We have written many internal reports for clients over the last two decades. Almost all of these are client confidential internal reports. But where the reports have been made public by the client, we also share them here to provide a cached copy of them still available online.
Papers are listed in reverse chronological order (most recent first).

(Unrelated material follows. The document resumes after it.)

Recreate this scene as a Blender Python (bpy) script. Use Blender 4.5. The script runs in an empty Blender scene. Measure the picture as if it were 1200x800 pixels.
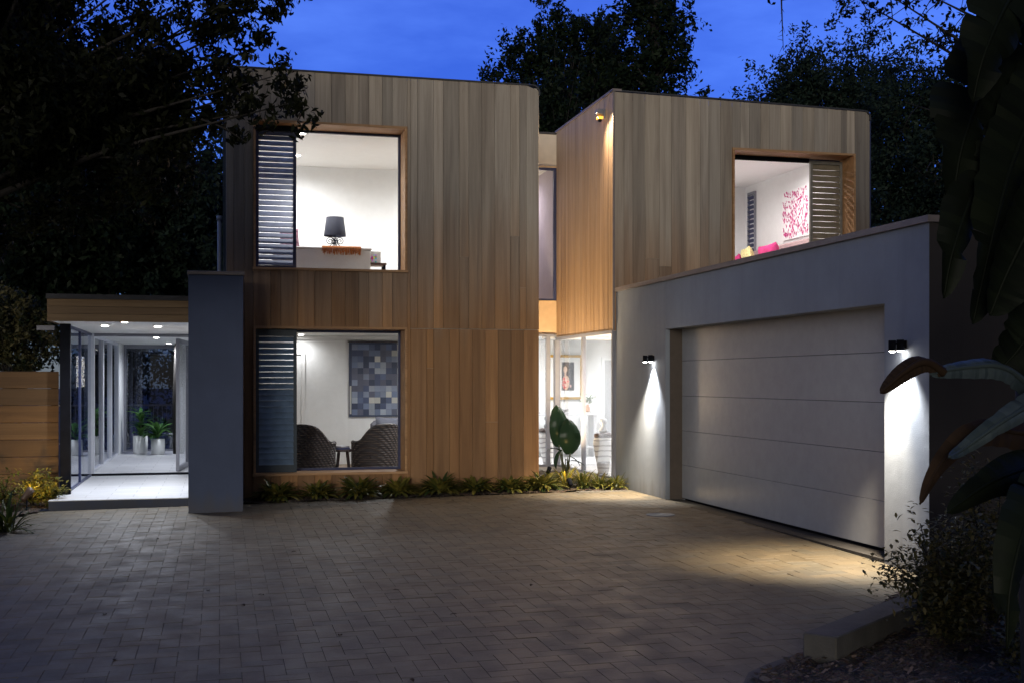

2023: InternetNZ: Report of External Review into .nz DNSSEC Chain Validation Incident on 29-30 May 2023
This report was prepared for the InternetNZ Council in August/September 2023 in collaboration with Laura Dempsey, Cubal Team Ltd, and published by InternetNZ on 2023-10-06. The report provided an external investigation into the circumstances surrounding problems caused with validating .nz DNS names on Monday 2023-05-29 and Tuesday 2023-05-30 due to oversights in the DNSSEC Rollover process (in brief, not sufficiently updated for other DNS Registry changes that had been made in late 2022 and early 2023).
Resources
- Report on External Review into .nz DNSSEC Chain Validation Incident on 29-30 May 2023 (cached copy; Internet Archive copy)
- Original InternetNZ real time DNSSEC validation incident status
- InternetNZ Internal Technical Report on DNSSEC Chain Validation Incident (published 2023-06-26)
- InternetNZ: .nz Chain Validation Incident Terms of Reference
2000: Netforum 2000: Linux Based Diskless Workstations
Paper written on network booting (diskless) workstations on Linux, to accompany a presentation prepared for the Netforum 2000 conference in October 2000. Much has changed since this paper was written, not least of which is that quiet PCs are much easier to achieve even with (solid state) disk drives in them. But we are keeping this paper online as part of the historical record.
Abstract
Linux has received much popular press as a server operating system, but applications in the workstation area have received less attention. This article describes how to use Linux and PC hardware to produce a diskless workstation booting off the network or a floppy disk. With suitable hardware the days of a quiet work area, free from computer noise, can return.